Les présidents russe et turc sont aussi invités à Berlin tout autant que ceux d'autres pays puissants.

La chancelière a eu le même jour des entretiens téléphoniques avec le président tunisien sûrement sur ces mêmes sujets.

Ce branle-bas de combat (diplomatique) ne pourra dénouer un conflit dont les instigateurs ravitaillent régulièrement les forces ennemies du GNA pour raviver le feu de la guerre sur les territoires libyens. Le plus grave est que des pays qui siègent dans le Conseil de sécurité, qui constituent la communauté internationale et qui ont approuvé le GNA en tant que Conseil présidentiel légal reconnu par l'ONU, sont ceux-là mêmes qui soutiennent politiquement, arment et renforcent le maréchal Haftar par tous les moyens militaires, humains et logistiques pour entretenir et nourrir la guerre en Libye avec l'appui et la présence militaire de leurs sous-traitants comme l'Egypte, les Emirats Arabes Unis, l'Arabie Saoudite, le Soudan... L'on se demande de qui se moque la diplomatie internationale en reprochant à la Turquie d'intervenir militairement en Libye pour contrer l'offensive de Haftar contre Tripoli. Erdogan l'a déclaré haut et fort et l'a fait savoir à toutes les instances alors que les autres pays occidentaux et arabes le font sournoisement piétinant ainsi toutes les résolutions du Conseil de sécurité en premier celle imposant un embargo sur les armes à la Libye.
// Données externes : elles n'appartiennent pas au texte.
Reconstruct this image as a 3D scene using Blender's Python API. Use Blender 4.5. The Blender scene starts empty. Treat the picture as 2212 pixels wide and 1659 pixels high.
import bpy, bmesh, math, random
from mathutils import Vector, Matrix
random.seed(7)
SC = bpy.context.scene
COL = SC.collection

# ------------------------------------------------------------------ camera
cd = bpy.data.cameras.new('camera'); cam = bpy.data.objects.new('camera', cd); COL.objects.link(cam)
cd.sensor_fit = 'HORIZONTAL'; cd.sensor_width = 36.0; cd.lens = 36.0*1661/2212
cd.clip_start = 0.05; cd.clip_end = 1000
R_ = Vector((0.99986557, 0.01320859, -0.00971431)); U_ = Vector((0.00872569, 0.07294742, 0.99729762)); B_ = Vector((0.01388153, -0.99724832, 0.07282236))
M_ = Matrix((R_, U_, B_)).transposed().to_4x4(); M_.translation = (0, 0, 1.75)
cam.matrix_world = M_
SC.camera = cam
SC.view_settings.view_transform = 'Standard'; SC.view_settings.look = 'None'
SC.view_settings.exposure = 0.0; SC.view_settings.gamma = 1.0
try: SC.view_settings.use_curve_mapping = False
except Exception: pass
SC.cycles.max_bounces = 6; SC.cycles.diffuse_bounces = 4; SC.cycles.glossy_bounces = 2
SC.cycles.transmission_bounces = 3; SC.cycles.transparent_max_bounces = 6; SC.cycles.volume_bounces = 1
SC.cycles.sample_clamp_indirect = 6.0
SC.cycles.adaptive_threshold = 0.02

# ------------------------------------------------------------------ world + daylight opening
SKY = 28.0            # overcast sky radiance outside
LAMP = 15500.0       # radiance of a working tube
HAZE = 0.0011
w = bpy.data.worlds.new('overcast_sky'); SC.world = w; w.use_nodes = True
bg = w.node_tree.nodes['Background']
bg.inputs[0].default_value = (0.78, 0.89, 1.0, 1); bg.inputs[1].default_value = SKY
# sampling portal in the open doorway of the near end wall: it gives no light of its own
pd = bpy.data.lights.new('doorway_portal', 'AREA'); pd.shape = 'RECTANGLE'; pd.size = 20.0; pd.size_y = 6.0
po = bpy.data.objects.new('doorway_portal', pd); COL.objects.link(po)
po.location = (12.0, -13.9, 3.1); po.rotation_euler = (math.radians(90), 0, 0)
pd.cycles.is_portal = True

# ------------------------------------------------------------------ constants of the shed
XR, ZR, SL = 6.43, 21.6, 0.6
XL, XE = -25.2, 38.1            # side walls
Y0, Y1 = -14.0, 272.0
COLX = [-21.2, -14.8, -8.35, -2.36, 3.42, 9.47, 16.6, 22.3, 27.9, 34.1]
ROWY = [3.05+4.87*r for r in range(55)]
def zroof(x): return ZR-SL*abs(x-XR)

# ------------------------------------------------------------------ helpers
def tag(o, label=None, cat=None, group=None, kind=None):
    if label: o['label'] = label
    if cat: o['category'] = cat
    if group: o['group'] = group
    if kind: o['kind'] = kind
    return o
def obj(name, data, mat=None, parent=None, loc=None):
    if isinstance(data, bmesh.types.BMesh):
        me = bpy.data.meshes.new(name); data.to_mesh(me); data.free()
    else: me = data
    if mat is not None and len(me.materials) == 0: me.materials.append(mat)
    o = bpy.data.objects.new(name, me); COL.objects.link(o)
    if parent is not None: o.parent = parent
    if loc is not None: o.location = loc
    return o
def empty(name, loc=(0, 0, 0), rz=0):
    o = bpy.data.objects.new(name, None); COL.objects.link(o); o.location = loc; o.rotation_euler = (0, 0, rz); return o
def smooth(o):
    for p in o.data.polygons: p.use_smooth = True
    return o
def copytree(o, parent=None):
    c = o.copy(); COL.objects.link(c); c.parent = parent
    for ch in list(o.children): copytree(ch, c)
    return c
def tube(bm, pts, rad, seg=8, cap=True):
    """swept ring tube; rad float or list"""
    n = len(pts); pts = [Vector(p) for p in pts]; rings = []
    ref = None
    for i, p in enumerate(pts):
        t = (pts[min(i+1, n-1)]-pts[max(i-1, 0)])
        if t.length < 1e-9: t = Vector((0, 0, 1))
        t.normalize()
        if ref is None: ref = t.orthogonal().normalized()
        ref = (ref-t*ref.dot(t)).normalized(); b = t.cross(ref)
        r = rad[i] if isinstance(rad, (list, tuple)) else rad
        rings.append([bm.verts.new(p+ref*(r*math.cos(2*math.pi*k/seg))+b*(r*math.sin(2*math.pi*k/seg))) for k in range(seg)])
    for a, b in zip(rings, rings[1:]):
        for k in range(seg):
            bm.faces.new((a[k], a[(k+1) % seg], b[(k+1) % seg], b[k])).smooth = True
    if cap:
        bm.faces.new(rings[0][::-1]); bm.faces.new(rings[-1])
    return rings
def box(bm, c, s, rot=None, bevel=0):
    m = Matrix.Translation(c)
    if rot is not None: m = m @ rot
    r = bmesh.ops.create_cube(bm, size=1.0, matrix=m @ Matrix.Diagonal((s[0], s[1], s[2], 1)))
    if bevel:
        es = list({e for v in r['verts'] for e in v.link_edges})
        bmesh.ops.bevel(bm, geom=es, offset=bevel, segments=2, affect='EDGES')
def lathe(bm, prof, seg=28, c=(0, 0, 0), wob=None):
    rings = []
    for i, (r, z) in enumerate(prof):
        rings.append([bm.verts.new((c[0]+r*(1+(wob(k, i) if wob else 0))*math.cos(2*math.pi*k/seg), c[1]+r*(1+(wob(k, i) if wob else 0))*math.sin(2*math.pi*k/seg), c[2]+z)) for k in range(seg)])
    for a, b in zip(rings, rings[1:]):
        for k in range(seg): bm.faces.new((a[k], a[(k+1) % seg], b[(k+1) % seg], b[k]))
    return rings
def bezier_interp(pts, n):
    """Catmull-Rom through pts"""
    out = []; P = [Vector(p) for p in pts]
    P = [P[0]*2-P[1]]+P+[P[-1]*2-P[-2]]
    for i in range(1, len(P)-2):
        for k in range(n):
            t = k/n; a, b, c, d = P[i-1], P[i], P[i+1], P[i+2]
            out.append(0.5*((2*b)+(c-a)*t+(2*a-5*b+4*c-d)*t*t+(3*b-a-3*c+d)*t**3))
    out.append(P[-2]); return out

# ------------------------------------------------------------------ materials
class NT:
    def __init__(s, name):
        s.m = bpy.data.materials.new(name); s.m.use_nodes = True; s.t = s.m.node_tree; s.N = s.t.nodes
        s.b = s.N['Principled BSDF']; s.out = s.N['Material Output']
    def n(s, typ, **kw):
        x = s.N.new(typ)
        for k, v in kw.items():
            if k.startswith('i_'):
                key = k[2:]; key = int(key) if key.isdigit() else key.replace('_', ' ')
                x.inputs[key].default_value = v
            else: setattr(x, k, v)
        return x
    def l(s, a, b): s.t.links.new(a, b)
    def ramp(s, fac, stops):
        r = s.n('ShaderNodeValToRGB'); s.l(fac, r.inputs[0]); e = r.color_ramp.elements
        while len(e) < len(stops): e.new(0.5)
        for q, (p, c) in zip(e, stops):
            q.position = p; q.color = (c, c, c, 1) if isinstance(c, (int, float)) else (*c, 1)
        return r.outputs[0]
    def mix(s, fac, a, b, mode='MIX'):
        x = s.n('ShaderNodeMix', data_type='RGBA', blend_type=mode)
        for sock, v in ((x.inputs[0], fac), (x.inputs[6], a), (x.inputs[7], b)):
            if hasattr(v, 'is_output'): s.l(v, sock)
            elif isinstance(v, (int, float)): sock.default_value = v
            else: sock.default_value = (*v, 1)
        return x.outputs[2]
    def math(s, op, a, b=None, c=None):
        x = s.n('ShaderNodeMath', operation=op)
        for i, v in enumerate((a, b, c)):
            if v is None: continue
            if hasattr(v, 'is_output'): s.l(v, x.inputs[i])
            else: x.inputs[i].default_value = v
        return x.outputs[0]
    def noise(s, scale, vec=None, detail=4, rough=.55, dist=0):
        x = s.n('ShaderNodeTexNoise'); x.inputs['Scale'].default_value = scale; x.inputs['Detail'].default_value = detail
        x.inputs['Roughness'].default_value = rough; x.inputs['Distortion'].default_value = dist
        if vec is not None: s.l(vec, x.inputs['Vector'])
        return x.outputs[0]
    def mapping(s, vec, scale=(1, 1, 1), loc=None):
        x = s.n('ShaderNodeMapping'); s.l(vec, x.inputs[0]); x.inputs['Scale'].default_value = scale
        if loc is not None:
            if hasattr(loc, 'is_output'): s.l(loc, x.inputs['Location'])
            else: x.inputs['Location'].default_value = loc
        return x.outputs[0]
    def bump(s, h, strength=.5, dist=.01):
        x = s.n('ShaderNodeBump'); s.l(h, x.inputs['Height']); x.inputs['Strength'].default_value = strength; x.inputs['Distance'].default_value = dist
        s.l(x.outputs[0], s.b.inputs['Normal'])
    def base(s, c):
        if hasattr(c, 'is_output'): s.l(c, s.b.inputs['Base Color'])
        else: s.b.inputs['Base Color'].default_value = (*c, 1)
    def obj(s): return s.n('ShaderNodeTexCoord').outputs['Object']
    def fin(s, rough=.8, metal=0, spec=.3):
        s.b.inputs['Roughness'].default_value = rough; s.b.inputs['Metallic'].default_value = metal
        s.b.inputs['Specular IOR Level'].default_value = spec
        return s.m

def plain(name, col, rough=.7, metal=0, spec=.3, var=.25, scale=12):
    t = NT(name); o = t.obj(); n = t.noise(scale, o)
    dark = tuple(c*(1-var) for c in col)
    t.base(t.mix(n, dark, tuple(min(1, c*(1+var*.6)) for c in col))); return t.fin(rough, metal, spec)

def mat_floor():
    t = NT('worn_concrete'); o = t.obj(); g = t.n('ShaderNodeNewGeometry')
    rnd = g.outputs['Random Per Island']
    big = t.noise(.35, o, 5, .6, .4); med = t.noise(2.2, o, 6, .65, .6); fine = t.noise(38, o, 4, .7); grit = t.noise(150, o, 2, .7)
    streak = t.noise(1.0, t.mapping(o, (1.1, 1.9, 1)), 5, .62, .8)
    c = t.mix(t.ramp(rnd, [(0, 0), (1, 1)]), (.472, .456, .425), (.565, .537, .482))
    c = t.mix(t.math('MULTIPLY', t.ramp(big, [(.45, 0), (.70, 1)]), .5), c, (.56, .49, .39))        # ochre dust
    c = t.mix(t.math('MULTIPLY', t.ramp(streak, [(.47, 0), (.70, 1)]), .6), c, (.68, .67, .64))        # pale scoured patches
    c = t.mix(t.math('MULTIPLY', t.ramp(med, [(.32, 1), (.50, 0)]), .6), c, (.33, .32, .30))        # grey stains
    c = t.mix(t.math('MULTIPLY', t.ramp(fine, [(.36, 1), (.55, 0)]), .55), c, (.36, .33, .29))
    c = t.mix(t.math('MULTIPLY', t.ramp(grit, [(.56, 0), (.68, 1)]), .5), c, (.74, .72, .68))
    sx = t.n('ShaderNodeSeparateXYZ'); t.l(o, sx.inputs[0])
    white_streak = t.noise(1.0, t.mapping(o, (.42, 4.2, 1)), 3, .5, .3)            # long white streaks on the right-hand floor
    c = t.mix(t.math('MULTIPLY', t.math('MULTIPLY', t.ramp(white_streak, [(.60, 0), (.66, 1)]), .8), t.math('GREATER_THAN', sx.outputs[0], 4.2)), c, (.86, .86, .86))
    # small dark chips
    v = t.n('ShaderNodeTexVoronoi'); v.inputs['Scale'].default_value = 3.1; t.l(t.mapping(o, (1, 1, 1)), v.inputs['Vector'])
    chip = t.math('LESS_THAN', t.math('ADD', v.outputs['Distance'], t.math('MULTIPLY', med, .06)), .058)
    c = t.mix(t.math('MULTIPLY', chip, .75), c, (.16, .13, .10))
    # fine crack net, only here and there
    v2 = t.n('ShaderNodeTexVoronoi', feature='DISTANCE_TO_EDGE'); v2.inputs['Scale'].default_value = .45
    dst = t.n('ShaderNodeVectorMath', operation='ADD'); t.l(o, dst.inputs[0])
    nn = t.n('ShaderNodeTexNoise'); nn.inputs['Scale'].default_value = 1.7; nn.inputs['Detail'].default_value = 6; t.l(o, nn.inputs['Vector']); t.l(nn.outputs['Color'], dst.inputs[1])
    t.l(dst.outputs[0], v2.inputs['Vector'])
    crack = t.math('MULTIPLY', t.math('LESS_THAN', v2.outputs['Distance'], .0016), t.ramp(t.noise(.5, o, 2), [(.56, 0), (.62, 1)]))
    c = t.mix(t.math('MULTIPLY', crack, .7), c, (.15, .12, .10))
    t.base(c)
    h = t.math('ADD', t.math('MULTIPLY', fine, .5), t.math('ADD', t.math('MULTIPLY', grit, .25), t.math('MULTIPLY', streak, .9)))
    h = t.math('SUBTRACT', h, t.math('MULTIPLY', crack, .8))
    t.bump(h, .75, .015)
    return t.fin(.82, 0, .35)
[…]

Des millions d'armes de différentes marques ont été acheminées vers toutes les régions libyennes sans compter celles larguées il y a des années par l'OTAN. Les terroristes envoyés de Syrie ou d'Irak en Libye par «des forces occultes» mais bien connues rejoignent au fur et à mesure les positions qui leur ont été préparées. L'Algérie et la Tunisie devraient craindre le pire en provenance de leurs frontières.